You now have Intergal((cscX^2+1-cscX^2)dx)+Intergal(-cosXdX/sinX^2) cscX^2 cancel so you have intergal of 1=X and cosXdX=dU and U=sinX so now the second one is Inttergal(-dU/U^2)=1/U->1/(sinX)

4. Answer X+1/sinX=X+cscX

 

Well I'm back

2. Let f be the function given by f(x) = 2xe^(2x)

a) Find the lim of f(x) as x--> (negative infinity) and lim of f(x) as x--> (infinity)
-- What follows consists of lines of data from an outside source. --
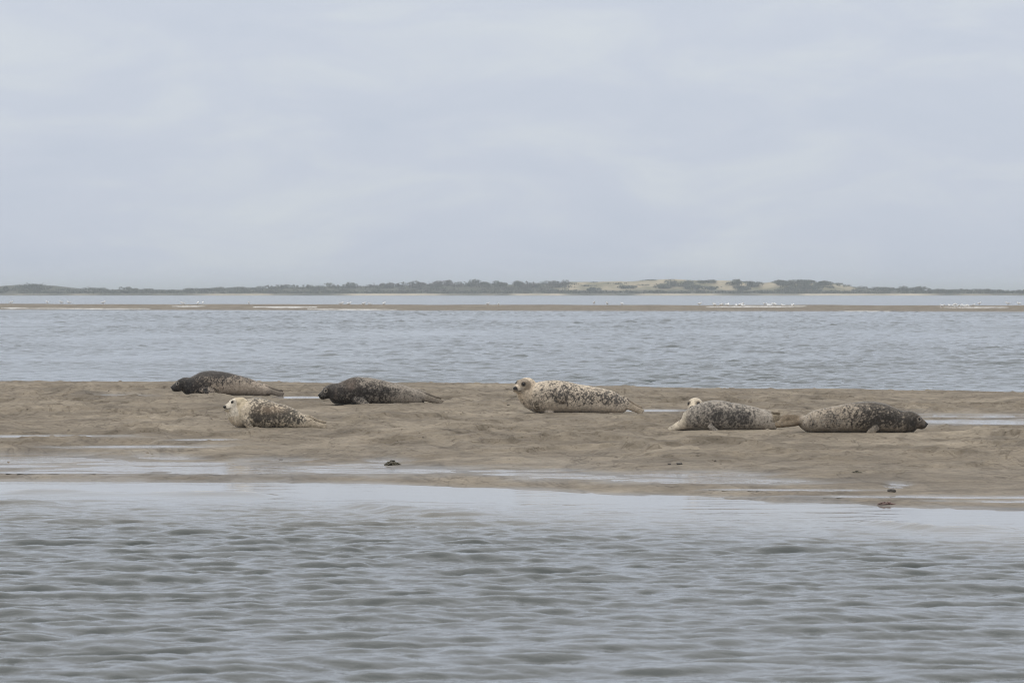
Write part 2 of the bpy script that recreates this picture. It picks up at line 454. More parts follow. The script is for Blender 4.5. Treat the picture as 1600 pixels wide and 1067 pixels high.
TILE_A = wave_tile(512, 13.0, 21, 0.74, 0.0104, R(-78), 12.0, 0.03, 0.020, 3.8)
TILE_B = wave_tile(512, 9.1, 22, 0.25, 0.0036, R(-104), 6.0, 0.08, 0.011, 3.6)
TILE_C = wave_tile(512, 83.0, 23, 2.0, 0.026, R(-80), 3.0, 0.2, 0.10)

TILE_E = wave_tile(512, 23.0, 25, 0.95, 0.0190, R(-75), 2.2, 0.28, 0.03, 3.6)
TILE_D = wave_tile(256, 17.0, 24, 1.5, 0.0052, R(-66), 10.0, 0.05, 0.05, 4.0)

def near_water():
    xs = lines([(-60, -12, 40), (-12, -5.6, 60), (-5.6, 5.6, 440), (5.6, 12, 60), (12, 60, 40)])
    ys = lines([(-30, 8, 20), (8, 14, 40), (14, 38.5, 820), (38.5, 52, 20)])
    X, Y = np.meshgrid(xs, ys); X = X.ravel(); Y = Y.ravel()
    s = shore(X) - Y
    amp = 0.03 + 0.97 * sstep(1.6, 7.0, s + 0.8 * noise2(X * 0.35, Y * 0.3))
    amp = np.where(s < -2, 0, amp)
    h = dx_ = dy_ = 0
    for t, k in ((TILE_A, 1.0), (TILE_B, 1.0), (TILE_D, 1.0)):
        a, b, c = sample(t, X, Y); h = h + a * k; dx_ = dx_ + b * k; dy_ = dy_ + c * k
    h = h + 5.0 * (h * np.abs(h) * (h > 0))               # peaked crests, flat troughs
    h = 0.05 * np.tanh(h / 0.05)                          # no lone towering peaks
    gust = 0.92 + 0.34 * noise2(X * 0.25, Y * 0.13 + 40)
    amp_w = amp * gust
    # wavelets that peak and spill on the shallow edge of the bank
    line = s - 2.6 - 0.55 * noise2(X * 0.55 + 3, Y * 0 + 1.5) - 0.25 * noise2(X * 1.7, Y * 0 + 9.5)
    run = sstep(0.05, 0.45, noise2(X * 0.9 + 20, Y * 0.05))
    line2 = s - 4.3 - 0.7 * noise2(X * 0.5 + 13, Y * 0 + 4.5) - 0.3 * noise2(X * 1.5, Y * 0 + 2.5)
    run2 = sstep(-0.05, 0.4, noise2(X * 0.8 + 51, Y * 0.05 + 7))
    wl = 0.034 * run * np.exp(-(line / np.where(line > 0, 0.30, 0.14)) ** 2) + 0.046 * run2 * np.exp(-(line2 / np.where(line2 > 0, 0.36, 0.17)) ** 2)
    Z = h * amp_w + wl
    chop = 1.2 * amp_w
    f = np.clip(run * np.exp(-((line + 0.10) / 0.14) ** 2) * sstep(-0.1, 0.2, noise2(X * 5, Y * 7)) * 0.9, 0, 1)
    f2 = np.clip(run2 * np.exp(-((line2 + 0.12) / 0.10) ** 2) * (noise2(X * 5 + 9, Y * 7) > 0.22) * 0.5, 0, 1)
    shallow = sstep(8.0, 1.0, s + 1.2 * noise2(X * 0.3, Y * 0.25 + 3)) * 0.9
    V = np.stack([X + dx_ * chop, Y + dy_ * chop, Z], 1)
    me = np_mesh('water', V, grid_faces(len(xs), len(ys)), attrs={'shallow': shallow, 'foam': np.maximum(f, f2), 'amp': 0.08 + 0.92 * amp})
    tag(link('water', me, MAT_WATER), kind='structure')

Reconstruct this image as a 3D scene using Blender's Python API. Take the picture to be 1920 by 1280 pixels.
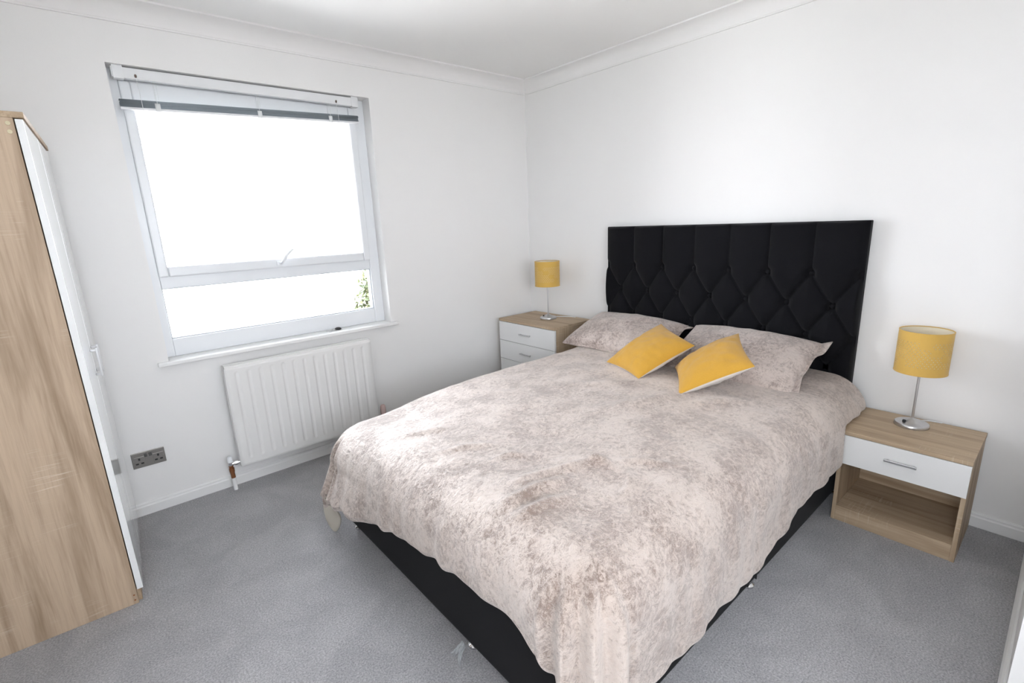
import bpy, bmesh, math, random
from mathutils import Vector, Matrix, noise

for o in list(bpy.data.objects): bpy.data.objects.remove(o, do_unlink=True)
scn = bpy.context.scene
COL = scn.collection
random.seed(7)
PI = math.pi

# ------------------------------------------------------------------ camera
CAM = Vector((-2.810, -3.027, 1.411))
YAW, PITCH, ROLL = math.radians(-40.398), math.radians(-13.695), math.radians(-2.398)
F_PX = 915.22
def camera():
    cd = bpy.data.cameras.new('camera'); co = bpy.data.objects.new('camera', cd); COL.objects.link(co)
    f = Vector((-math.sin(YAW)*math.cos(PITCH), math.cos(YAW)*math.cos(PITCH), math.sin(PITCH)))
    r = Vector((math.cos(YAW), math.sin(YAW), 0)); u = r.cross(f)
    c, s = math.cos(ROLL), math.sin(ROLL)
    r2, u2 = c*r+s*u, -s*r+c*u
    m = Matrix((r2, u2, -f)).transposed().to_4x4(); m.translation = CAM
    co.matrix_world = m
    cd.sensor_width = 36; cd.lens = F_PX*36/1920; cd.clip_start = 0.01; cd.clip_end = 200
    scn.camera = co
camera()

# ------------------------------------------------------------------ sky, sun, exposure
SKY = 15.0
w = bpy.data.worlds.new('sky'); scn.world = w; w.use_nodes = True
bg = w.node_tree.nodes['Background']
bg.inputs['Color'].default_value = (0.93, 0.93, 1.0, 1); bg.inputs['Strength'].default_value = SKY
sd = bpy.data.lights.new('sun', 'SUN'); so = bpy.data.objects.new('sun', sd); COL.objects.link(so)
sd.energy = 10; sd.angle = math.radians(0.6); sd.color = (1.0, 0.95, 0.87)
so.rotation_euler = Vector((-0.12, 0.75, -0.75)).to_track_quat('-Z', 'Y').to_euler()   # comes from behind the house
pd = bpy.data.lights.new('window_portal', 'AREA'); po = bpy.data.objects.new('window_portal', pd); COL.objects.link(po)
pd.shape = 'RECTANGLE'; pd.size = 1.30; pd.size_y = 1.44; pd.cycles.is_portal = True
po.location = (-1.943, 0.24, 1.487); po.rotation_euler = (math.radians(-90), 0, 0)
pd2 = pd.copy(); po2 = bpy.data.objects.new('added_window_rear_portal', pd2); COL.objects.link(po2)
pd2.size = 1.50; pd2.size_y = 1.08
po2.location = (-2.50, -4.34, 1.50); po2.rotation_euler = (math.radians(90), 0, 0)      # second window, added behind the camera as fill daylight
pd3 = pd.copy(); po3 = bpy.data.objects.new('added_window_left_portal', pd3); COL.objects.link(po3)
pd3.size = 1.26; pd3.size_y = 1.16                                                           # third window, added left of the camera as fill daylight
po3.location = (-3.70, -3.20, 1.45); po3.rotation_euler = (0, math.radians(-90), 0)
vs = scn.view_settings
scn.display_settings.display_device = 'sRGB'
vs.view_transform = 'Standard'; vs.look = 'None'; vs.gamma = 1; vs.use_curve_mapping = False
vs.exposure = 0.09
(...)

b) Find the absolute minimum value of f Justify that your answer is an absolute minimum.

c)What is the range of f?

d) Consider the family of functions defined by y= bxe^(bx), where b is a nonzero constant. Show that the absolute minimum value of bxe^(bx) is the same for all nonzero values of b.

Thanks a lot!
------------------------
Edit:Note that <= means "less than or equal to" The graph of the velocity v(t) in ft/sec of a car traveling on a straight road for 0<=t<=50 is shown above. A table of values for v(t) at 5 second intervals of time t is shown to the right of the graph.

Here is the table:
t(seconds) v(t)
0 0
5 12
10 20
15 30
20 55
25 70
30 78
35 81
40 75
45 60
50 72

b) find the average acceleration of the car, in ft/sec^2 over the interval 0<=t<=50

c) Find one approximation for the acceleration of the car in ft/sec^2 at t=40 Show the computations you used to arrive at your answer

 

anyone??

 

2. f(x) = 2xe^2x
a) as x approcahes negative infinity f(x) approaches zero
as x approcahes infinity f(x) approches infinity
b)stat pt f'(X)=0
f'(x)= 4xe^2x + 2e^2x
therefore 4x+2=0 (for stat pt)
x=-1/2
Test Stat pt
x=-1, f'(x)= -0.270
x=-1/2 f'(x)=0
x=0 f'(x)=2
therefore since curve cts and gradient changes from (-,0,+) therefore relative min. and since as x approaches minus infinity f(x) approcahes 0 and as x approches infinity f(x) approcahes infinity, therefore also absolute min.
c)f(x) at x=-1/2 =<f(x)=<infinity

d)Let f(x)=bxe^bx
f'(x)= e^bx(b+xb^2)
stat pt is f'(x)=0
x=-1/b
sub x=-1/b into f(x) and you get f(x)=-1/e (indepenfdant of b) therefore always same min value


Next qu
a) a=(v-u)/t
a= 72/50 m/s^2

b) instantaneous acceleration (graph the points and draw a line of best fit and then find gradient at t=40)

 

For part C of the second question, I think you can use the average acceleration between t=35 and t=45 (take the secant line and numerically calculate the slope).